Alwaght- Pope Francis is set to visit Myanmar next week as the Buddhist country's military is widely blamed for committing ethnic cleansing against Rohingya Muslim minority.
According to a full program of the Nov. 6-Dec. 2 trip released by the Vatican in October, the Pope will visit top Buddhist monks, military generals, and the county's de facto leader Aung San Suu Kyi.
The trip motto is peace and love among people of different faiths.
Being the first pope to visit Myanmar, Francis is expected to address the Rohingyas' plight as he already issued a strong defense of the right of the Muslim minority to ‘live their faith’, and criticized the country’s regime for campaign of persecution.

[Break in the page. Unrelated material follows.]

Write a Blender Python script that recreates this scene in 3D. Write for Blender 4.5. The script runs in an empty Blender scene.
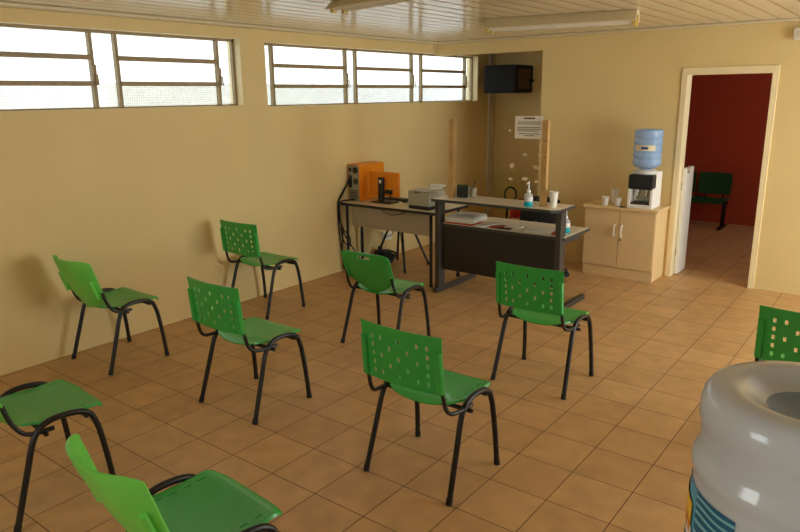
import bpy, bmesh, math, random
from mathutils import Vector, Matrix
random.seed(7)
PI = math.pi
scene = bpy.context.scene
C = scene.collection

# ------------------------------------------------------------------ materials
def srgb(r, g, b):
    f = lambda c: (c/255/12.92) if c/255 <= 0.04045 else ((c/255+0.055)/1.055)**2.4
    return (f(r), f(g), f(b), 1.0)

def principled(name, col, rough=0.5, metal=0.0, alpha=1.0, spec=0.5, noise=0.0, nscale=20.0, bump=0.0, coat=0.0):
    m = bpy.data.materials.new(name); m.use_nodes = True
    nt = m.node_tree; b = nt.nodes['Principled BSDF']
    b.inputs['Base Color'].default_value = col
    b.inputs['Roughness'].default_value = rough
    b.inputs['Metallic'].default_value = metal
    b.inputs['Alpha'].default_value = alpha
    b.inputs['Specular IOR Level'].default_value = spec
    b.inputs['Coat Weight'].default_value = coat
    tc = nt.nodes.new('ShaderNodeTexCoord')
    if noise > 0:
        n = nt.nodes.new('ShaderNodeTexNoise'); n.inputs['Scale'].default_value = nscale; n.inputs['Detail'].default_value = 4
        r = nt.nodes.new('ShaderNodeValToRGB')
        r.color_ramp.elements[0].color = tuple(c*(1-noise) for c in col[:3])+(1,)
        r.color_ramp.elements[1].color = tuple(min(1, c*(1+noise)) for c in col[:3])+(1,)
        r.color_ramp.elements[0].position = 0.3; r.color_ramp.elements[1].position = 0.7
        nt.links.new(tc.outputs['Object'], n.inputs['Vector']); nt.links.new(n.outputs['Fac'], r.inputs['Fac'])
        nt.links.new(r.outputs['Color'], b.inputs['Base Color'])
        if bump > 0:
            bp = nt.nodes.new('ShaderNodeBump'); bp.inputs['Strength'].default_value = bump; bp.inputs['Distance'].default_value = 0.004
            nt.links.new(n.outputs['Fac'], bp.inputs['Height']); nt.links.new(bp.outputs['Normal'], b.inputs['Normal'])
    return m

M = {}
M['wall'] = principled('wall_paint', srgb(224, 200, 141), 0.55, noise=0.03, nscale=1.6, bump=0.05, spec=0.35)
M['red_wall'] = principled('red_paint', srgb(186, 74, 44), 0.6, noise=0.05, nscale=1.5)
M['reveal'] = principled('reveal_paint', srgb(236, 222, 180), 0.5, noise=0.02, nscale=4)
M['trim'] = principled('trim_paint', srgb(240, 222, 176), 0.4, noise=0.02, nscale=5)
M['white_door'] = principled('white_door_paint', srgb(235, 232, 220), 0.4, noise=0.02, nscale=5)
M['window_metal'] = principled('window_metal', srgb(150, 130, 92), 0.5, noise=0.05, nscale=30)
M['black_metal'] = principled('black_metal', srgb(15, 14, 14), 0.38, noise=0.1, nscale=60)
M['black_rubber'] = principled('black_rubber', srgb(20, 20, 20), 0.7)
M['black_plastic'] = principled('black_plastic', srgb(24, 24, 26), 0.45, noise=0.08, nscale=40)
M['black_fabric'] = principled('black_fabric', srgb(24, 24, 28), 0.9, noise=0.15, nscale=200)
M['green'] = principled('green_plastic', srgb(48, 168, 72), 0.36, noise=0.04, nscale=12, coat=0.25)
M['lime'] = principled('lime_plastic', srgb(112, 214, 88), 0.36, noise=0.04, nscale=12)
M['dark_green'] = principled('dark_green_plastic', srgb(20, 84, 44), 0.5)
M['desk_grey'] = principled('dark_grey_steel', srgb(62, 58, 54), 0.45, noise=0.05, nscale=40)
M['desk_panel'] = principled('black_panel', srgb(36, 33, 30), 0.55, noise=0.05, nscale=40)
M['desk_top'] = principled('grey_laminate', srgb(226, 216, 194), 0.35, noise=0.04, nscale=60)
M['modesty'] = principled('light_grey_laminate', srgb(164, 152, 132), 0.5, noise=0.04, nscale=60)
M['cabinet'] = principled('cream_laminate', srgb(224, 194, 142), 0.42, noise=0.03, nscale=8)
M['cabinet_dark'] = principled('gap_shadow_board', srgb(120, 95, 60), 0.6)
M['white'] = principled('white_plastic', srgb(238, 236, 230), 0.4)
M['cup'] = principled('white_cup_plastic', srgb(240, 238, 232), 0.35)
M['paper'] = principled('paper', srgb(235, 232, 224), 0.8, noise=0.02, nscale=30)
M['ink'] = principled('ink', srgb(70, 68, 72), 0.8)
M['orange'] = principled('orange_plastic', srgb(236, 140, 14), 0.4, noise=0.03, nscale=10)
M['grey_metal'] = principled('grey_metal', srgb(158, 156, 138), 0.5, metal=0.0, noise=0.05, nscale=30)
M['printer'] = principled('printer_grey', srgb(168, 168, 152), 0.5, noise=0.02, nscale=30)
M['wood'] = principled('wood', srgb(190, 152, 92), 0.5, noise=0.14, nscale=9)
M['screw'] = principled('screw_steel', srgb(110, 100, 90), 0.35, metal=0.8)
M['red'] = principled('red_enamel', srgb(176, 24, 18), 0.3)
M['red_card'] = principled('red_card', srgb(170, 52, 40), 0.6)
M['pvc_pipe'] = principled('grey_conduit', srgb(212, 202, 186), 0.45)
M['steel'] = principled('steel', srgb(205, 200, 190), 0.25, metal=0.9)
M['teal_gel'] = principled('turquoise_gel', srgb(20, 178, 200), 0.2, alpha=0.9)
M['clear_plastic'] = principled('clear_plastic', srgb(232, 240, 240), 0.15, alpha=0.45)
M['pump'] = principled('pump_white', srgb(235, 240, 240), 0.3)
M['rack_black'] = principled('rack_black', srgb(18, 17, 15), 0.65, spec=0.25, noise=0.05, nscale=40)
M['rack_glass'] = principled('rack_tinted_glass', srgb(52, 34, 26), 0.12)
M['water_blue'] = principled('blue_bottle_plastic', srgb(150, 188, 235), 0.15, alpha=0.66)
M['fixture'] = principled('fixture_enamel', srgb(214, 200, 164), 0.4, noise=0.02, nscale=10)
M['tube_glass'] = principled('lamp_tube_glass', srgb(225, 220, 205), 0.25)
M['bakelite'] = principled('socket_plastic', srgb(205, 180, 90), 0.45)
M['label_cream'] = principled('label_cream', srgb(226, 214, 180), 0.6)
M['blue_label'] = principled('label_blue', srgb(40, 70, 120), 0.6)
M['reflection_tone'] = principled('pale_reflection', srgb(225, 210, 180), 0.8)
M['logo_orange'] = principled('logo_orange', srgb(232, 140, 40), 0.5)
M['logo_yellow'] = principled('logo_yellow', srgb(240, 190, 60), 0.5)
M['logo_green'] = principled('logo_green', srgb(26, 110, 74), 0.5)
M['logo_red'] = principled('logo_red', srgb(196, 70, 36), 0.5)
M['label_sky'] = principled('label_sky', srgb(90, 165, 205), 0.5)

def jug_mat():
    m = principled('clear_grey_blue_polycarbonate', srgb(204, 220, 238), 0.22, alpha=0.93, coat=0.5)
    nt = m.node_tree; b = nt.nodes['Principled BSDF']
    b.inputs['Transmission Weight'].default_value = 0.0
    return m
M['jug'] = jug_mat()
M['jug_dark'] = principled('blue_polycarbonate_base', srgb(124, 156, 198), 0.25, alpha=0.92)

def acrylic_mat():
    m = bpy.data.materials.new('clear_acrylic'); m.use_nodes = True
    nt = m.node_tree; nt.nodes.clear()
    o = nt.nodes.new('ShaderNodeOutputMaterial'); t = nt.nodes.new('ShaderNodeBsdfTransparent'); g = nt.nodes.new('ShaderNodeBsdfGlossy')
    g.inputs['Roughness'].default_value = 0.05
    fr = nt.nodes.new('ShaderNodeFresnel'); fr.inputs['IOR'].default_value = 1.35
    mx = nt.nodes.new('ShaderNodeMixShader')
    t.inputs['Color'].default_value = (0.985, 0.985, 0.98, 1)
    nt.links.new(fr.outputs[0], mx.inputs[0]); nt.links.new(t.outputs[0], mx.inputs[1]); nt.links.new(g.outputs[0], mx.inputs[2])
    nt.links.new(mx.outputs[0], o.inputs[0])
    return m
M['acrylic'] = acrylic_mat()

def wired_glass(name, k, line):
    m = bpy.data.materials.new(name); m.use_nodes = True
    nt = m.node_tree; nt.nodes.clear()
    o = nt.nodes.new('ShaderNodeOutputMaterial')
    tc = nt.nodes.new('ShaderNodeTexCoord'); sep = nt.nodes.new('ShaderNodeSeparateXYZ'); cmb = nt.nodes.new('ShaderNodeCombineXYZ')
    nt.links.new(tc.outputs['Object'], sep.inputs[0])
    nt.links.new(sep.outputs['Y'], cmb.inputs['X']); nt.links.new(sep.outputs['Z'], cmb.inputs['Y'])
    br = nt.nodes.new('ShaderNodeTexBrick'); br.offset = 0; br.squash = 1
    br.inputs['Scale'].default_value = 1; br.inputs['Brick Width'].default_value = 0.02; br.inputs['Row Height'].default_value = 0.02
    br.inputs['Mortar Size'].default_value = 0.0012
    br.inputs['Color1'].default_value = (k, k, k*0.99, 1); br.inputs['Color2'].default_value = (k*0.93, k*0.94, k*0.94, 1); br.inputs['Mortar'].default_value = (k*line, k*line, k*line, 1)
    nt.links.new(cmb.outputs[0], br.inputs['Vector'])
    t = nt.nodes.new('ShaderNodeBsdfTransparent'); nt.links.new(br.outputs['Color'], t.inputs['Color'])
    g = nt.nodes.new('ShaderNodeBsdfGlossy'); g.inputs['Roughness'].default_value = 0.1
    mx = nt.nodes.new('ShaderNodeMixShader'); mx.inputs[0].default_value = 0.05
    nt.links.new(t.outputs[0], mx.inputs[1]); nt.links.new(g.outputs[0], mx.inputs[2]); nt.links.new(mx.outputs[0], o.inputs[0])
    return m
M['glass'] = wired_glass('wired_glass', 0.52, 0.6)
M['clear_glass'] = wired_glass('clear_window_glass', 0.92, 0.98)

def floor_mat():
    m = bpy.data.materials.new('ceramic_floor_tile'); m.use_nodes = True
    nt = m.node_tree; b = nt.nodes['Principled BSDF']
    tc = nt.nodes.new('ShaderNodeTexCoord'); mp = nt.nodes.new('ShaderNodeMapping')
    mp.inputs['Location'].default_value = (-0.028, 0, 0)
    nt.links.new(tc.outputs['Object'], mp.inputs['Vector'])
    br = nt.nodes.new('ShaderNodeTexBrick'); br.offset = 0; br.squash = 1
    br.inputs['Scale'].default_value = 1; br.inputs['Brick Width'].default_value = 0.315; br.inputs['Row Height'].default_value = 0.315
    br.inputs['Mortar Size'].default_value = 0.0032; br.inputs['Mortar Smooth'].default_value = 0.3; br.inputs['Bias'].default_value = 0
    br.inputs['Color1'].default_value = srgb(206, 166, 116); br.inputs['Color2'].default_value = srgb(195, 155, 106); br.inputs['Mortar'].default_value = srgb(104, 78, 50)
    nt.links.new(mp.outputs[0], br.inputs['Vector'])
    n = nt.nodes.new('ShaderNodeTexNoise'); n.inputs['Scale'].default_value = 7; n.inputs['Detail'].default_value = 6
    nt.links.new(tc.outputs['Object'], n.inputs['Vector'])
    rr = nt.nodes.new('ShaderNodeValToRGB'); rr.color_ramp.elements[0].color = (0.86, 0.86, 0.86, 1); rr.color_ramp.elements[1].color = (1.08, 1.06, 1.04, 1)
    rr.color_ramp.elements[0].position = .3; rr.color_ramp.elements[1].position = .7
    nt.links.new(n.outputs['Fac'], rr.inputs[0])
    mix = nt.nodes.new('ShaderNodeMix'); mix.data_type = 'RGBA'; mix.blend_type = 'MULTIPLY'; mix.inputs[0].default_value = 1
    nt.links.new(br.outputs['Color'], mix.inputs[6]); nt.links.new(rr.outputs['Color'], mix.inputs[7])
    nt.links.new(mix.outputs[2], b.inputs['Base Color'])
    b.inputs['Roughness'].default_value = 0.42; b.inputs['Specular IOR Level'].default_value = 0.4
    bp = nt.nodes.new('ShaderNodeBump'); bp.inputs['Strength'].default_value = 0.35; bp.inputs['Distance'].default_value = 0.003; bp.invert = True
    nt.links.new(br.outputs['Fac'], bp.inputs['Height']); nt.links.new(bp.outputs['Normal'], b.inputs['Normal'])
    return m
M['floor'] = floor_mat()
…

In a stinging attack on the Myanmarese regime in February, the Pope said the Rohingyas have been tortured and killed “simply because they want to live their culture and their Muslim faith”.
However, according to Reuters, some of the pope’s advisors have warned him against even saying the word “Rohingya,” lest he set off a diplomatic incident that could turn the country’s military and regime against minority Christians.
The most tense moments of the Nov. 26-Dec. 2 trip are likely to be private meetings with army head Senior General Min Aung Hlaing and, separately, Aung San Suu Kyi.
Myanmar does not recognize Rohingya as citizens nor as a group with its own identity, posing a dilemma for Francis as he visits a country of 51 million people where only around 700,000 are Roman Catholics.
“He risks either compromising his moral authority or putting in danger the Christians of that country,” said Father Thomas Reese, a prominent American author and analyst at Religion News Service.
“I have great admiration for the pope and his abilities, but someone should have talked him out of making this trip,” he wrote.
Vatican sources say some in the Holy See believe the trip was decided too hastily after full diplomatic ties were established in May during a visit by Suu Kyi, whose global esteem as a Nobel Peace Prize laureate has been tarnished by expressing doubts about the rights abuse allegations and failing to condemn the military.
“Pope Francis needs to be firm on all fronts. While the violence cannot stop without the cooperation of security forces, Suu Kyi should not be given a free pass either,” said Lynn Kuok, a fellow of the Brookings Institution’s Center for East Asia Policy Studies.
Rohingya crisis erupted on 25 August, when Myanmar’s army backed by gangs of Buddhist extremists brutally attacked Muslims in Rakhine state on the pretext of responding to the killing of security forces. In the ensuing operation, over 6,000 Rohingya Muslims have been killed in what is clearly an organized campaign of ethnic cleansing and genocide.
The military operations have also sent more than 600,000 Rohingya Muslims fleeing to neighboring Bangladesh, where Pope Francis will also visit after his Myanmar tour.
In a late addition to his itinerary, Francis will meet Rohingya refugees on the second leg of his trip in the Bangladeshi capital Dhaka.